Sometimes, programmers expect things to be a certain, simple way. They do not want to ask a FactoryLocator for an IObjectPersistorFactory, use that to get an IObjectPersistor, and finally tell the IObjectPersistor to Save their object to the database. They just want to write:

myObject.Save()
or
myObject.Load(id)

This ActiveRecord implementation is easy to write and easy to read. In short, it is good because it is a nice API for the client of the object. It has drawbacks (no transaction support, high risk of coupling to database). But in many systems, this API will be sufficient.

So the ActiveRecord “suffix” is mostly ok. What other behaviors can we add? How about validation? The save method should probably validate before it saves, so as to ensure we have good data in the database. How about some initial field values for new objects? And some event driven behavior – let field A be defaulted when field B changes? And we need properties for other objects. MyCustomer.Address.ZipCode works real nice. We can even lazy-load the Address property. Not too hard.

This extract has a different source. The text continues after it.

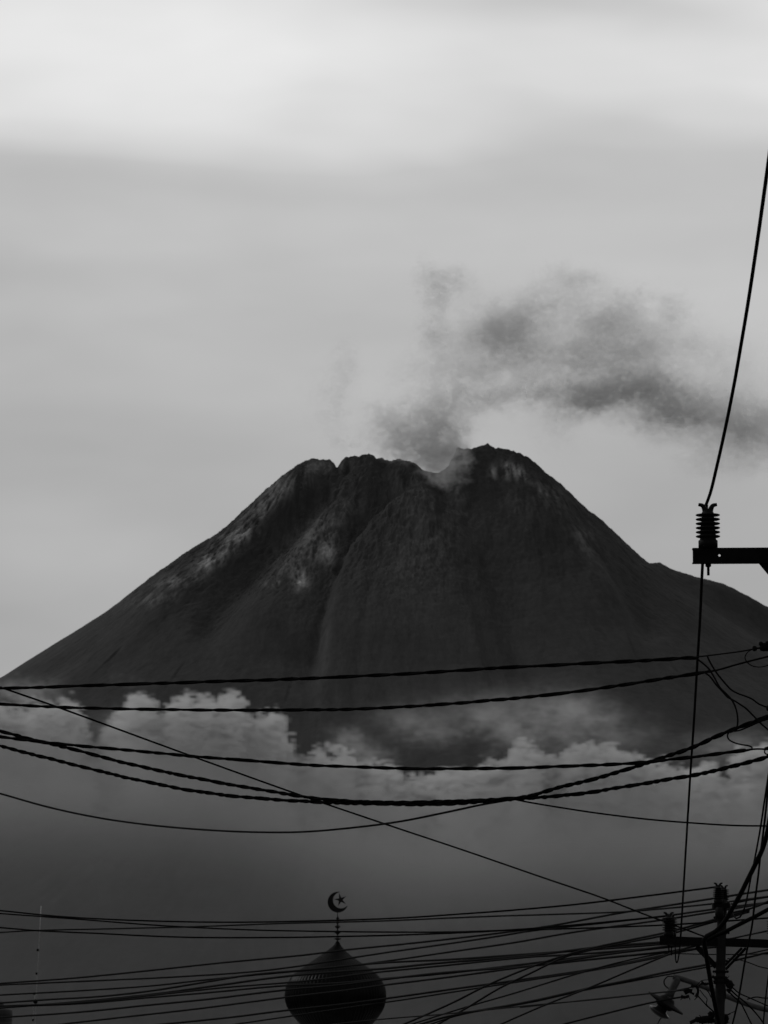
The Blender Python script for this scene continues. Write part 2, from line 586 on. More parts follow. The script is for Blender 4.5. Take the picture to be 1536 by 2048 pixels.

Hmm. Question. If we save the Customer object, should the Address save too? Probably. So we need to add some more code to the Save method for that.

etc. etc.

You get the picture (I hope). You can create a perfectly functional system in this way, but the coupling of all functionality to a single class will make it difficult to change in any substantial way. It will also have poor quality, because we are ignoring several key principles, such as DRY and Open-Closed.

There is only one way in which you can mitigate the problem. Use code-generation to generate your “business object” implementations. This mitigates quality problems substantially (DRY does not apply to generated code). It also forces you to either state some things declaratively (such as required fields), or else move them into their own dedicated area.